Das Leichte und das Schwere – im Winter liegt das nah beieinander. Schnee ist ein besonderer Stoff. Eine einzelne Schneeflocke wiegt etwa vier Milligramm. Nahezu nichts. Doch Lawinen schieben tonnenschwere Schneemassen zu Tal.
Um vieles davon geht es in diesem Buch. In meiner Erinnerung waren die Winter früher länger, kälter, schöner. Aber stimmt das auch?
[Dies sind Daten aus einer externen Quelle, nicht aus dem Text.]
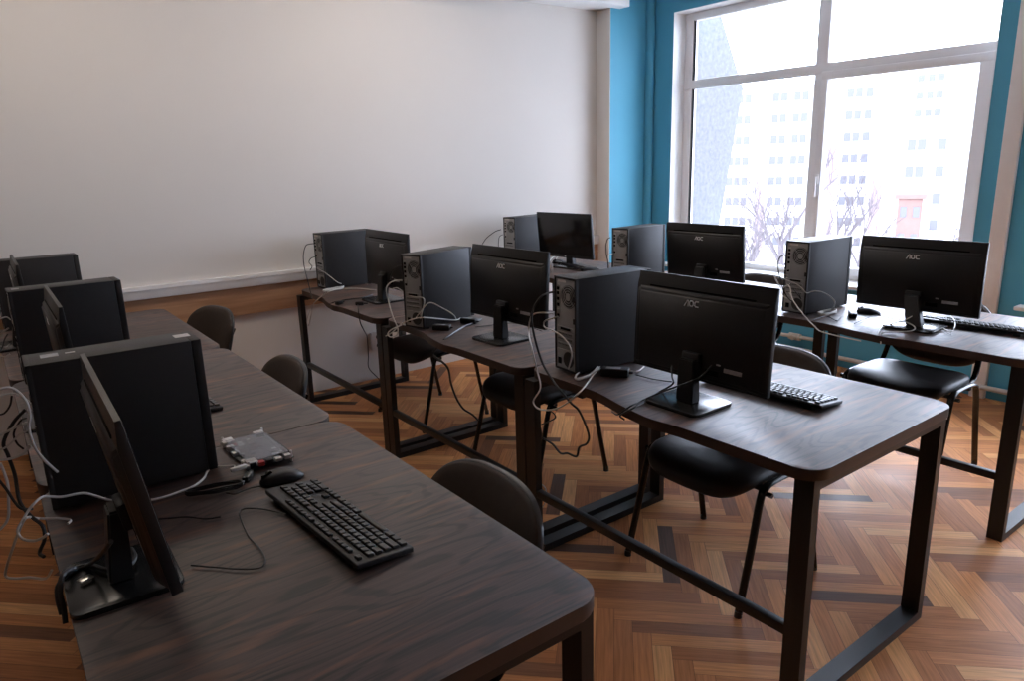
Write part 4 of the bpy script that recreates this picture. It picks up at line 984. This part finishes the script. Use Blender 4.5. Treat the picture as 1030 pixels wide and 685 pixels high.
# thin cloud round the hidden sun: the overcast is brightest towards one compass bearing
cx = nd(nt, 'ShaderNodeVectorMath', operation='MULTIPLY'); cx.inputs[1].default_value = (1, 1, 0); nt.links.new(tc.outputs['Generated'], cx.inputs[0])
nm = nd(nt, 'ShaderNodeVectorMath', operation='NORMALIZE'); nt.links.new(cx.outputs[0], nm.inputs[0])
dt = nd(nt, 'ShaderNodeVectorMath', operation='DOT_PRODUCT'); dt.inputs[1].default_value = (.87, .49, 0); nt.links.new(nm.outputs[0], dt.inputs[0])
mxx = nd(nt, 'ShaderNodeMath', operation='MAXIMUM'); mxx.inputs[1].default_value = 0; nt.links.new(dt.outputs['Value'], mxx.inputs[0])
pw = nd(nt, 'ShaderNodeMath', operation='POWER'); pw.inputs[1].default_value = 5; nt.links.new(mxx.outputs[0], pw.inputs[0])
ma = nd(nt, 'ShaderNodeMath', operation='MULTIPLY_ADD'); ma.inputs[1].default_value = 1.5; ma.inputs[2].default_value = .58; nt.links.new(pw.outputs[0], ma.inputs[0])
nt.links.new(cr.outputs[0], bg.inputs['Color']); nt.links.new(ma.outputs[0], bg.inputs['Strength'])
for i, (a, b_) in enumerate([]):
    L = bpy.data.lights.new('window_portal', 'AREA'); L.shape = 'RECTANGLE'; L.size = b_-a; L.size_y = ZT-ZS
    L.cycles.is_portal = True
    lo = bpy.data.objects.new('window_portal', L); col.objects.link(lo)
    lo.location = (XW+TH+.02, (a+b_)/2, (ZT+ZS)/2); lo.rotation_euler = (0, PI/2, 0)   # emits towards -X

cam = bpy.data.cameras.new('camera'); co = bpy.data.objects.new('camera', cam); col.objects.link(co)
yaw, pitch, roll, f = .6397, .2456, -.0284, 719.14
fw = Vector((math.sin(yaw)*math.cos(pitch), math.cos(yaw)*math.cos(pitch), -math.sin(pitch)))
r = Vector((math.cos(yaw), -math.sin(yaw), 0)); u = r.cross(fw)
r2 = r*math.cos(roll)+u*math.sin(roll); u2 = -r*math.sin(roll)+u*math.cos(roll)
co.matrix_world = Matrix(((r2.x, u2.x, -fw.x, C0.x), (r2.y, u2.y, -fw.y, C0.y), (r2.z, u2.z, -fw.z, C0.z), (0, 0, 0, 1)))
cam.sensor_fit = 'HORIZONTAL'; cam.sensor_width = 36.0; cam.lens = f/1030*36.0
cam.clip_start = .05; cam.clip_end = 1000
scene.camera = co
vs = scene.view_settings
vs.view_transform = 'Standard'; vs.look = 'None'; vs.gamma = 1.0; vs.use_curve_mapping = False
vs.exposure = 3.65
scene.cycles.max_bounces = 10; scene.cycles.diffuse_bounces = 6; scene.cycles.transparent_max_bounces = 12
scene.cycles.sample_clamp_indirect = 8.0
scene.cycles.use_denoising = True
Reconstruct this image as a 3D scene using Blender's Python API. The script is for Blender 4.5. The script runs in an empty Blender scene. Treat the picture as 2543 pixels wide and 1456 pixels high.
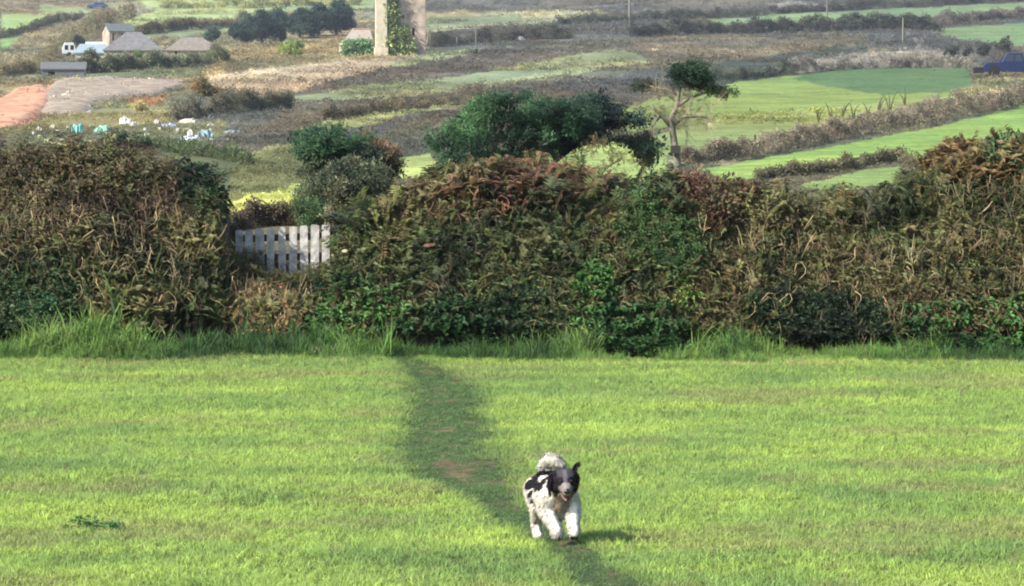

Die Prognosen jedenfalls sind nicht gut, aufgrund des Klimawandels verschieben sich die Jahreszeiten und die Winter werden dramatisch kürzer. Werden wir Schnee bald nur noch an wenigen Tagen im Jahr erleben?
Winter hat mich schon als Kind fasziniert, als ich heimlich, weil verboten, Eiszapfen auf dem Nachhauseweg von der Schule schleckte. Ich liebe die Atemwölkchen, die wir im Winter vor uns hertragen als Sichtbarmachung unseres Lebendigseins. Es ist wie es ist und wie so oft bei der Liebe: Erklären kann man es nicht. Aber davon erzählen. Von den Facetten des Winters, von den dunklen und den hellen Tagen. Von der Winterliebe.